Directive → Copy exactly the lines from the first line of the records below through the line containing "me.materials.append(WAT)", including both, and nothing else.

(Scripts that build scenes)
[START]

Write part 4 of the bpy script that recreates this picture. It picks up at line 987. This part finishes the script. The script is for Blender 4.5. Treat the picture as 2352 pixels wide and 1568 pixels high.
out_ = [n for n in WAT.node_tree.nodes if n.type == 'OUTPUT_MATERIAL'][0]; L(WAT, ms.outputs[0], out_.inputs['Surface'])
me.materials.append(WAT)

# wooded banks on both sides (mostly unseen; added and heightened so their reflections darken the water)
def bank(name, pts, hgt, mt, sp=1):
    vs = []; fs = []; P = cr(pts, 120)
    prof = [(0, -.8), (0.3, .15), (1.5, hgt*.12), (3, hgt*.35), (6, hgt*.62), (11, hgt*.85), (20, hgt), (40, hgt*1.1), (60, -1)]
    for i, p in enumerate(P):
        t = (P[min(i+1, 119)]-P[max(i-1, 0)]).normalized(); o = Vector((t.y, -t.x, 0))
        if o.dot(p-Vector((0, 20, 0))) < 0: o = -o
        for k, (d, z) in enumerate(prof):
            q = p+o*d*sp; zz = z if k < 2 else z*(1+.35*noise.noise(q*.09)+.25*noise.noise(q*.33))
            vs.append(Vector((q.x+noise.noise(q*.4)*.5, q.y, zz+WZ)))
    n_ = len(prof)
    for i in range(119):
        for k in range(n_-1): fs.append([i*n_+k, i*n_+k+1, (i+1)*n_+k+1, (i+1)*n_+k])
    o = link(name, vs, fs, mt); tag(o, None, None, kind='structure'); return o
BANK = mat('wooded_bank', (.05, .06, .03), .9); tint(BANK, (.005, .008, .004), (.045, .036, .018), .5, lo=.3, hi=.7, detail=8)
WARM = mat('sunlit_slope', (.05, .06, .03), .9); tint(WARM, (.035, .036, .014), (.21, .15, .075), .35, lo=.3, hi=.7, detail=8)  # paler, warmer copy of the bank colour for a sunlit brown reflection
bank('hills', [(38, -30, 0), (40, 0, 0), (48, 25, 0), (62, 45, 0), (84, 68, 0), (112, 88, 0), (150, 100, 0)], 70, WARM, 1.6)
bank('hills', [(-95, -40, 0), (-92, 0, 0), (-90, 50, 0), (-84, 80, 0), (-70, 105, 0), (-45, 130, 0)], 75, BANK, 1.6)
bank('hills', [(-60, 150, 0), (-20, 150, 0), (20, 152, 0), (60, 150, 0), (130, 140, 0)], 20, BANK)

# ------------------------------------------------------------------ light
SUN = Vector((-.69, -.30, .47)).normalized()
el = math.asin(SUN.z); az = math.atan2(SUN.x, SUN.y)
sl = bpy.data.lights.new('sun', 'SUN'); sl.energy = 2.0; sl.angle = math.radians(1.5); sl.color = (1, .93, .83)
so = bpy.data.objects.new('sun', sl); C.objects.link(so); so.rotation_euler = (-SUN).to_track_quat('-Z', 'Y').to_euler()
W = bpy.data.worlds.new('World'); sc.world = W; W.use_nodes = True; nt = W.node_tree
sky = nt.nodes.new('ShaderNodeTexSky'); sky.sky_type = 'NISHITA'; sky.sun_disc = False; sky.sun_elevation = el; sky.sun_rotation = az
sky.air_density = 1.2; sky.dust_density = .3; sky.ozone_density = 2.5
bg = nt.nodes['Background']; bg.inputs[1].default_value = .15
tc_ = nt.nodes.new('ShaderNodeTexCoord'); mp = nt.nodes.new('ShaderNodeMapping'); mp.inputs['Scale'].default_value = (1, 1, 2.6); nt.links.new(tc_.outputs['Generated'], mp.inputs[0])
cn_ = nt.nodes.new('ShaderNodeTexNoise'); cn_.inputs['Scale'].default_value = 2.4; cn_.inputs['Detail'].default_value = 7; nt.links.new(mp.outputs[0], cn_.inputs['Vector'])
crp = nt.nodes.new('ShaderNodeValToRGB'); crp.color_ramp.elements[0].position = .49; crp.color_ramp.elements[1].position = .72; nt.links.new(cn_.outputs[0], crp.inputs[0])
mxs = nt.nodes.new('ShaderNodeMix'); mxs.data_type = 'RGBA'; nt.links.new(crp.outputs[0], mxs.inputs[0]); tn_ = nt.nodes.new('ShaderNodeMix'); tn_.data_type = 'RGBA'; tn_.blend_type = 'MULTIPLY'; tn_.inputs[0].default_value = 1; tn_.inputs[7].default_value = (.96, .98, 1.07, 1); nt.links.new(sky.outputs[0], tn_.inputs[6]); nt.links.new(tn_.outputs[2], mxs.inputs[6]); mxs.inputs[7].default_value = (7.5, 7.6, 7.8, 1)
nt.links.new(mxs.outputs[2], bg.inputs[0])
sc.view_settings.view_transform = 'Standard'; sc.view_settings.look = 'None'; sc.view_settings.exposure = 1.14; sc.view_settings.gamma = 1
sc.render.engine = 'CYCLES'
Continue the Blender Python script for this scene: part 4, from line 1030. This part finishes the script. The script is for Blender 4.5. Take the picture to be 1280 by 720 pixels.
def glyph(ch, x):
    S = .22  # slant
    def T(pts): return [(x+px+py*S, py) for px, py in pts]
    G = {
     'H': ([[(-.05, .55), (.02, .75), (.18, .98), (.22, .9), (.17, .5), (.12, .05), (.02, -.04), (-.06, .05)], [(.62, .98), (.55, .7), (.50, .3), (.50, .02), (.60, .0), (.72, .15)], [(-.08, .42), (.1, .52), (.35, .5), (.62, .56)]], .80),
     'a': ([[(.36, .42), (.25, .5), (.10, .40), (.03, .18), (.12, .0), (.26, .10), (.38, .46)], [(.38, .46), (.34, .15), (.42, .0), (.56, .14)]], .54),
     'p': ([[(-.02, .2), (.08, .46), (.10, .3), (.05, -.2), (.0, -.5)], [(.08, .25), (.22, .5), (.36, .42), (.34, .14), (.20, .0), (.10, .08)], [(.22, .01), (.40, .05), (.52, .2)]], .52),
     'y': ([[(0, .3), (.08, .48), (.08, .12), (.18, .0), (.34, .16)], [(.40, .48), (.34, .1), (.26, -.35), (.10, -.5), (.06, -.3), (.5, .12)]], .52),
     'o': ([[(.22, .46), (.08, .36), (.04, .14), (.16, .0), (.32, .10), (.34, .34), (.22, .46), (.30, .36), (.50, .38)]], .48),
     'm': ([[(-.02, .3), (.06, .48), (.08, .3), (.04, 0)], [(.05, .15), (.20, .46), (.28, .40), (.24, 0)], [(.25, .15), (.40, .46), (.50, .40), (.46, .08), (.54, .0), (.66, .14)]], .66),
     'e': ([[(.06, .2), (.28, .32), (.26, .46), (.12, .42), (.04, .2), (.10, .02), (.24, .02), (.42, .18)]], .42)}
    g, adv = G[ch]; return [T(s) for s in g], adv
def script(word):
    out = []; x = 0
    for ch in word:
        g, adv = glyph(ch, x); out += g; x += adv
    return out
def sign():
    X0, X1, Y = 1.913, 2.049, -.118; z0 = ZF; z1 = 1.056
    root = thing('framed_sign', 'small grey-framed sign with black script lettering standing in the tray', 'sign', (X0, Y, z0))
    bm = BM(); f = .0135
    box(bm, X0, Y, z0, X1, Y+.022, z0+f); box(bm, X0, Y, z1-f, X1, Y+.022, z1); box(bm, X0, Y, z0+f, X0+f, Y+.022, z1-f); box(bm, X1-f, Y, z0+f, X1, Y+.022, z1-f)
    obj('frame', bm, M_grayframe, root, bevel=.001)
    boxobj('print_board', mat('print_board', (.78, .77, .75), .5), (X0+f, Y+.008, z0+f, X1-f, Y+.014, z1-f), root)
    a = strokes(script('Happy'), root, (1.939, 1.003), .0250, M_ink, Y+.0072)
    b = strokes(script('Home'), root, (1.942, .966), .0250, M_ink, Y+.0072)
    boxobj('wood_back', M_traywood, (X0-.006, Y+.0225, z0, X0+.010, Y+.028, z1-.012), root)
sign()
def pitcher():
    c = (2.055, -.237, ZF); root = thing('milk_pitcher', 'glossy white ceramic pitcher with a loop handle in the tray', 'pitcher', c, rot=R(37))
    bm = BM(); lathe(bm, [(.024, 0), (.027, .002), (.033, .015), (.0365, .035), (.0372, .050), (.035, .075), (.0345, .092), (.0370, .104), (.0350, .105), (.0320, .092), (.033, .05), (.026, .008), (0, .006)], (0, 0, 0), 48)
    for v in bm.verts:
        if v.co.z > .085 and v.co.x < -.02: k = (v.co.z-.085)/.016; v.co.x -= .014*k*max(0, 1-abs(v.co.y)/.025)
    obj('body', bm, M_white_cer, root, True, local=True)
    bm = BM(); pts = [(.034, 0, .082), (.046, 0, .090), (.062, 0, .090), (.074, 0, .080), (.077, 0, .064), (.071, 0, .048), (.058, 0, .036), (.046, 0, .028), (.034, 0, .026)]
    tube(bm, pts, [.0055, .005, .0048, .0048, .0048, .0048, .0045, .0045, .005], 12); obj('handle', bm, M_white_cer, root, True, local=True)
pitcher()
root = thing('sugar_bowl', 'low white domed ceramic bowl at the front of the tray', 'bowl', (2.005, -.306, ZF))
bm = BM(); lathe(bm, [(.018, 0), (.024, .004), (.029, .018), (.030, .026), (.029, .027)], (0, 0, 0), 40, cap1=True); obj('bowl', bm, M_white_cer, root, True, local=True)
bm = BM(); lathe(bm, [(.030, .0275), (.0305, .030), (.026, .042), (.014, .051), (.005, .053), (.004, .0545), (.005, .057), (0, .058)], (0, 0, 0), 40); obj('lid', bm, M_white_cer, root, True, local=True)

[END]

Result of the exercise →
Write part 4 of the bpy script that recreates this picture. It picks up at line 987. This part finishes the script. The script is for Blender 4.5. Treat the picture as 2352 pixels wide and 1568 pixels high.
out_ = [n for n in WAT.node_tree.nodes if n.type == 'OUTPUT_MATERIAL'][0]; L(WAT, ms.outputs[0], out_.inputs['Surface'])
me.materials.append(WAT)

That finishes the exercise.